The Ban on 2nd Person
We are banned from using the 2nd person in academic essays for the perfectly good reason that its use inappropriately drags our readers into arguments they don’t belong in, asks them to imagine themselves in situations they will never be in, and makes things personal that shouldn’t be.
When we say, for example,
When you are released from prison, you are 3 times more likely to end up back in prison within 10 years than if you had never gone to prison in the first place.
we put our blameless readers in prison twice.
Substitute One?
One commonly recommended workaround to the ban on 2nd person is to substitute one for you. While the resulting sentences avoid the ban, they are graceless and unnecessarily stilted.
When one is released from prison, one is 3 times more likely to end up back in prison within 10 years than if one had never gone to prison in the first place.
In addition to sounding awful, this correction places us in pronoun limbo. We either have to continue to use the awkward one or substitute a male or female pronoun he or she, with their attendant problems.
Substitute a Class Noun
Nobody wants to write this way if we can avoid it, and we can easily avoid it.
Ex-convicts are 3 times more likely to end up in prison within 10 years of their release than those who have never been imprisoned.
Please note what we’ve done here. We substituted a class noun “ex-convicts” for the troublesome pronouns you and one. Whether they are drivers or voters, parents or students, the people we’re tempted to refer to as you can always be identified as members of a group.
Substitute We
Another recommended workaround is to substitute the first person plural we for the 2nd person you.

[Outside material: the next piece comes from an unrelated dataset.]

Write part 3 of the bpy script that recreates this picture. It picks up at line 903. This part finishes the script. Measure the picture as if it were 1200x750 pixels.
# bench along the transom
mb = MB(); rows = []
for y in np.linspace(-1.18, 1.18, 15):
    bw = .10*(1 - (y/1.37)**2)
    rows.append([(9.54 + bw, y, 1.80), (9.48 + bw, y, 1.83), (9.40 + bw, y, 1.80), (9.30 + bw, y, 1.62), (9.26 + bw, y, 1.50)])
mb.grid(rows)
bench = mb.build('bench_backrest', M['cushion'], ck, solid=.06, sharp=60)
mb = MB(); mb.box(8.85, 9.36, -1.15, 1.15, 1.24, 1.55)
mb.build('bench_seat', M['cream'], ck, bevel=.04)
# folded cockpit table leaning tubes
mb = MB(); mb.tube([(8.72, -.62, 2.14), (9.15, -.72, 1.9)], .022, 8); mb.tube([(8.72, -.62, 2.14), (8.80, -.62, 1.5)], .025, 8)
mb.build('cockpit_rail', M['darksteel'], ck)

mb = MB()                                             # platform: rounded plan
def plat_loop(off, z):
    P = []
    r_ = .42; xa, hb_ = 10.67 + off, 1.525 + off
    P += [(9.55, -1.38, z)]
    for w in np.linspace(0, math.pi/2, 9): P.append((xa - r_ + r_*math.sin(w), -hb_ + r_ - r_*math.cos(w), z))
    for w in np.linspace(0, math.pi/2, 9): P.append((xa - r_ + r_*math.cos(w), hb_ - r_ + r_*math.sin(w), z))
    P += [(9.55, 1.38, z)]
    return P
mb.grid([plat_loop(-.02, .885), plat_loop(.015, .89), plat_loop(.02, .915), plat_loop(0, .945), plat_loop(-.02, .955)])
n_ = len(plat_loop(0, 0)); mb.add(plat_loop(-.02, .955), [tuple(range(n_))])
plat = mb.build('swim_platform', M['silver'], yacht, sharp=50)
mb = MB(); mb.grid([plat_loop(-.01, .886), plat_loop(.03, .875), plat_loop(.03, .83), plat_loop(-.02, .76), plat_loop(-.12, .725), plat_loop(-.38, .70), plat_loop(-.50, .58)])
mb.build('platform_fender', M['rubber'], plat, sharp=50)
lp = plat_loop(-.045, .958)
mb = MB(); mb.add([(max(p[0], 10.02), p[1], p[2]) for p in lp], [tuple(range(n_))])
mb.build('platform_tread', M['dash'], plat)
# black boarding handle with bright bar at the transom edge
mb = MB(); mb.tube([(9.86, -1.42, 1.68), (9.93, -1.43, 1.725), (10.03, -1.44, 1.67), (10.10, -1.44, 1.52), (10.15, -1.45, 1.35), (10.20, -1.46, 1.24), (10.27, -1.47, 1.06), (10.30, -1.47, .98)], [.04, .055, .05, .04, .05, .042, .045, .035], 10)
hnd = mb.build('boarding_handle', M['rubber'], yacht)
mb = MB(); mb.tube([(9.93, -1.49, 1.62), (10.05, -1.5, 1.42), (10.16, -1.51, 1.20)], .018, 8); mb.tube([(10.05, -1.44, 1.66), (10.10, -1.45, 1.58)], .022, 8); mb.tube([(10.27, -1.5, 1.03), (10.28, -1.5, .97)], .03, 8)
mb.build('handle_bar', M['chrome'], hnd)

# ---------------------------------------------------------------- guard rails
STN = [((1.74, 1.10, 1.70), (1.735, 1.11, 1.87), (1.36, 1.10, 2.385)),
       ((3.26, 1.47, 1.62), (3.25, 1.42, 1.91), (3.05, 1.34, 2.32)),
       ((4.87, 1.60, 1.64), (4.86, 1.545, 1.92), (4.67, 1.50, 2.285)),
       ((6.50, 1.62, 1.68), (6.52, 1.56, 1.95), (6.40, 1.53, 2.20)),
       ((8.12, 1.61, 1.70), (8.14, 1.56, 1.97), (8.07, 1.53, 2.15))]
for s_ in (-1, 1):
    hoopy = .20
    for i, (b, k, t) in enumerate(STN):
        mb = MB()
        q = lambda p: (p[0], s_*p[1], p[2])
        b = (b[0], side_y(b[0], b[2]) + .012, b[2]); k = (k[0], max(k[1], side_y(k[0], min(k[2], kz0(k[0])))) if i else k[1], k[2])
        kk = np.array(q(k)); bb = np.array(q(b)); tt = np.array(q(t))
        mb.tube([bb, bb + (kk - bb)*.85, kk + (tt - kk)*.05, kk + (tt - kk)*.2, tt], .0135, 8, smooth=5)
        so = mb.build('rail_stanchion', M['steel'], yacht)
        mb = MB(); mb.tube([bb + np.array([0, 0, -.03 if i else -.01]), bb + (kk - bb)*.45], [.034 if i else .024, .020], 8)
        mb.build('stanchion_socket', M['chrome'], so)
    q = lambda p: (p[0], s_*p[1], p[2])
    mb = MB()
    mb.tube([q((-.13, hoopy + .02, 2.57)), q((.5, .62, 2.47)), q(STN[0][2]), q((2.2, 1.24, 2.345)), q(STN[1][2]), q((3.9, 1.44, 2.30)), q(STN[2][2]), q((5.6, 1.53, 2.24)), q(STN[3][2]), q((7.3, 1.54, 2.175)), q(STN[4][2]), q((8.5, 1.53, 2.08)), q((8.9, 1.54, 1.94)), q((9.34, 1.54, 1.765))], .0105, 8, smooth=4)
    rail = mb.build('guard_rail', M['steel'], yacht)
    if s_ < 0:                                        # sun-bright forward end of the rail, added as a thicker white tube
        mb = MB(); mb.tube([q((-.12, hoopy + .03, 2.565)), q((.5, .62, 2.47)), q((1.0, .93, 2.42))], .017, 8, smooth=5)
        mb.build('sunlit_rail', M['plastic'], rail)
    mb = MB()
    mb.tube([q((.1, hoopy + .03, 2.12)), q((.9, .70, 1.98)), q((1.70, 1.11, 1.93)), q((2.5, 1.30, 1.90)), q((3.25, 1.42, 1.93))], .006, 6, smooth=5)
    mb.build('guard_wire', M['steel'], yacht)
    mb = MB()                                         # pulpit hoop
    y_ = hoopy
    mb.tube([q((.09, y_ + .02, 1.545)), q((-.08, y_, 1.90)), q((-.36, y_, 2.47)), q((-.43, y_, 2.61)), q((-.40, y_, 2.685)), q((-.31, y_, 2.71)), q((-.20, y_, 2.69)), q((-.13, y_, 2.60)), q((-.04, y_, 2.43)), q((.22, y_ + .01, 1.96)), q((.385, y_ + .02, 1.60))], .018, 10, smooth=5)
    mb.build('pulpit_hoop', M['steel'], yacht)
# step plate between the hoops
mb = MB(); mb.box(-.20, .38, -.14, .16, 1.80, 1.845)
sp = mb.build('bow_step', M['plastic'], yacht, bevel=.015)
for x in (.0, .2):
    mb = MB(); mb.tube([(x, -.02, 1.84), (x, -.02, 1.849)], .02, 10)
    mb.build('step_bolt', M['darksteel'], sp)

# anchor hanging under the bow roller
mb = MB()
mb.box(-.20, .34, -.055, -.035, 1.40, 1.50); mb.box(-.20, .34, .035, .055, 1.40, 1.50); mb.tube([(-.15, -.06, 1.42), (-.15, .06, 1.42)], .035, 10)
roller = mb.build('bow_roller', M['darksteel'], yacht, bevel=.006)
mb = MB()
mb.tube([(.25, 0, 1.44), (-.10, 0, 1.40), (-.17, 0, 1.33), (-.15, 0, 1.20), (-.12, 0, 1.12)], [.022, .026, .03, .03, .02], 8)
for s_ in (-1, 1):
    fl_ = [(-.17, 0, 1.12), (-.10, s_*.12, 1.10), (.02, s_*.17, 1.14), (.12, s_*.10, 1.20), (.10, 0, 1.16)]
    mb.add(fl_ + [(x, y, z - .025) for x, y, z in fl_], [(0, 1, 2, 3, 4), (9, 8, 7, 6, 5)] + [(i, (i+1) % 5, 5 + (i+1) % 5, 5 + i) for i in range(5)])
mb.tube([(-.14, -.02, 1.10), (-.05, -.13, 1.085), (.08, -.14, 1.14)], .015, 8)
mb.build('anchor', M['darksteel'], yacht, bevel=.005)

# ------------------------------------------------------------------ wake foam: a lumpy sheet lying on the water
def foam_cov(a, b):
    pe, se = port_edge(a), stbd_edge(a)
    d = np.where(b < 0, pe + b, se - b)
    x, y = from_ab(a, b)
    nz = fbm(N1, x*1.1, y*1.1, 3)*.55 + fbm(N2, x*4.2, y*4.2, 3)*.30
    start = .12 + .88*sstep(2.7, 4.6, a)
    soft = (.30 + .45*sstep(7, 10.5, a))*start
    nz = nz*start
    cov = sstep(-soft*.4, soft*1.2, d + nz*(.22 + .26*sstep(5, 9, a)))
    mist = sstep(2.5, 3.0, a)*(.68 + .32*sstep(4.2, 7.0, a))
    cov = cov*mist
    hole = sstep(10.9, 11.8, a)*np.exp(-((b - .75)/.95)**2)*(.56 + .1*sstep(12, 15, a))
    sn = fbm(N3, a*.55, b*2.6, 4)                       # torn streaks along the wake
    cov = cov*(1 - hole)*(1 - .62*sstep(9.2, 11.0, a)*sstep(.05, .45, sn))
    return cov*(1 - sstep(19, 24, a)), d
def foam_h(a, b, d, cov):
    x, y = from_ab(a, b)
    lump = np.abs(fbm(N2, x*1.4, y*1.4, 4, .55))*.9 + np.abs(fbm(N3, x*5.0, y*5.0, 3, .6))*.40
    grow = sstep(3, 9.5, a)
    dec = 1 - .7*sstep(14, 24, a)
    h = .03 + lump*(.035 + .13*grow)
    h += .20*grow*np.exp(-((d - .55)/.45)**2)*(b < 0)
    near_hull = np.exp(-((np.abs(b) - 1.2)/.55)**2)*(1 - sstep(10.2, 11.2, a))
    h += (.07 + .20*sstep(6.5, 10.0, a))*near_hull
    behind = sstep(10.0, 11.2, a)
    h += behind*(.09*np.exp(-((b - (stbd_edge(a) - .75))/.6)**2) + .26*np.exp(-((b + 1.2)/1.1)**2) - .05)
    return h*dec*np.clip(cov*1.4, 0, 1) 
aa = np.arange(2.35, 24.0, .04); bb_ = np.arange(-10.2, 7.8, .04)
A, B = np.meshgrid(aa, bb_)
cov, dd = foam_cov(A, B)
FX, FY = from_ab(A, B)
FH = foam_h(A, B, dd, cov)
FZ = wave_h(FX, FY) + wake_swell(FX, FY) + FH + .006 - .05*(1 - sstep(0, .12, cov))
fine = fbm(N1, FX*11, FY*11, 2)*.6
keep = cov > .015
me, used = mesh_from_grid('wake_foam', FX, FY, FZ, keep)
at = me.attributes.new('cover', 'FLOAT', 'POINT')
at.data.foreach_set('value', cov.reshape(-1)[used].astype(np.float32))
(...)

In addition to avoiding the ban, first person plural creates a bond with readers. Where addressing readers as you often sounds accusatory, addressing them as we indicates we are in the situation together. If anyone is more likely to go to jail, it’s not just the readers, it’s all of us, the writer included. Whether we are Americans or voters, taxpayers or tax cheats, we share in the glories and the foibles of our group. Which of the following is likely to be more persuasive to readers?
If those people cared about the poor, they wouldn’t treat them so badly.
If you care about the poor, you don’t treat them so badly.
If one cares about the poor, one doesn’t treat them so badly.
If we cared about the poor, we wouldn’t treat them so badly.
There is no quicker way to bond with readers than to share a portion of the blame for a sad state of affairs.